As a delegate of the Third Estate, he played an important role in the general assemblies held during the Hundred Years' War. In 1357, he found himself at the head of a reform movement that tried to institute a controlled French monarchy, confronting the royal power of the Dauphin or heir to the throne.
Étienne Marcel was born into the wealthy Parisian bourgeoisie, being the son of the clothier Simon Marcel and his wife Isabelle Barbou. Like Jacob van Artevelde in Flanders, his upbringing in the urban upper class brought him close to the powerful; he grew up at a time when towns were becoming a political force, especially Paris, which was the largest city in western Europe (its population in about 1328 is estimated at 200,000 people).
Étienne Marcel married first Jeanne de Dammartin, and secondly Marguerite des Essars, who survived him.
Marcel is mentioned as provost of the Grande-Confrérie of Notre Dame in 1350. In 1354 he succeeded Jean de Pacy as provost of the Parisian merchants, representing the mercantile leaders of the Third Estate of the Estates General, at a time of great change; one of his earliest assemblies - that of 1355 - aimed at controlling the kingdom's finances.

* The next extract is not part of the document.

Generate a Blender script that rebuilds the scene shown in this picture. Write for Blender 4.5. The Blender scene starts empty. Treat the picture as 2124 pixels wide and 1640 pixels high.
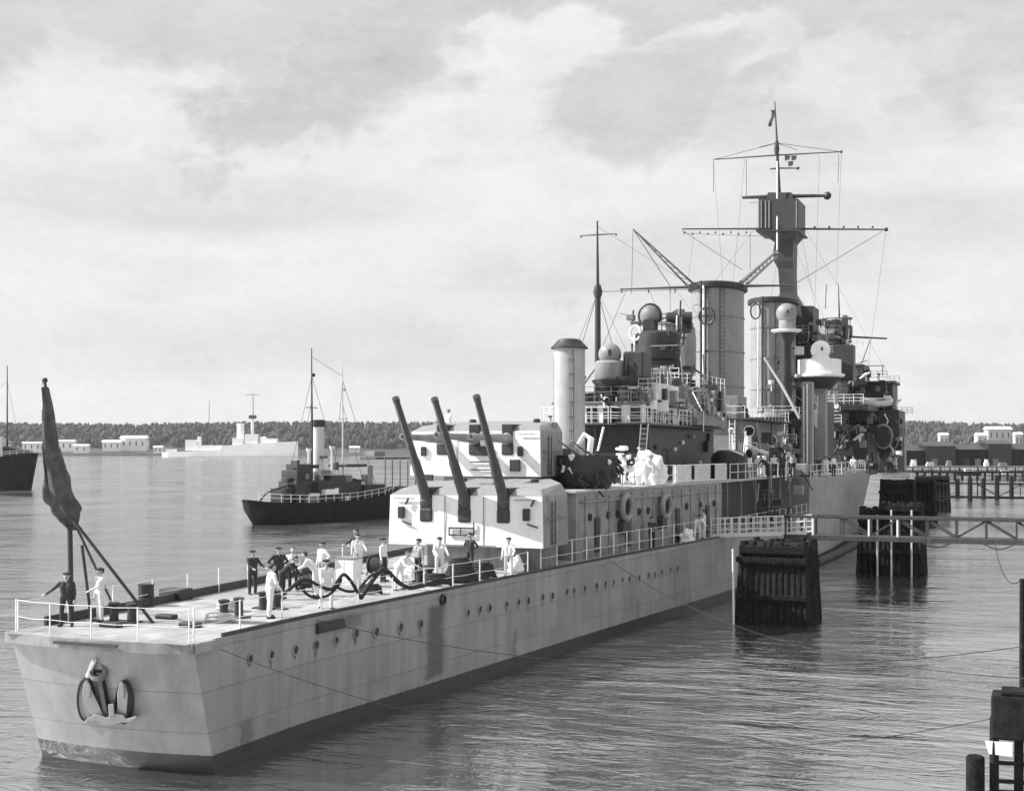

In 1356, King John was taken prisoner by the English after the Battle of Poitiers. On 17 October, his heir, the Dauphin Charles, called together the Estates General. In conjunction with Robert le Coq, Bishop of Laon, Marcel played a leading part; a committee of eighty members, formed by the two, pressed their demands for new taxes with such insistence that the dauphin dismissed the body.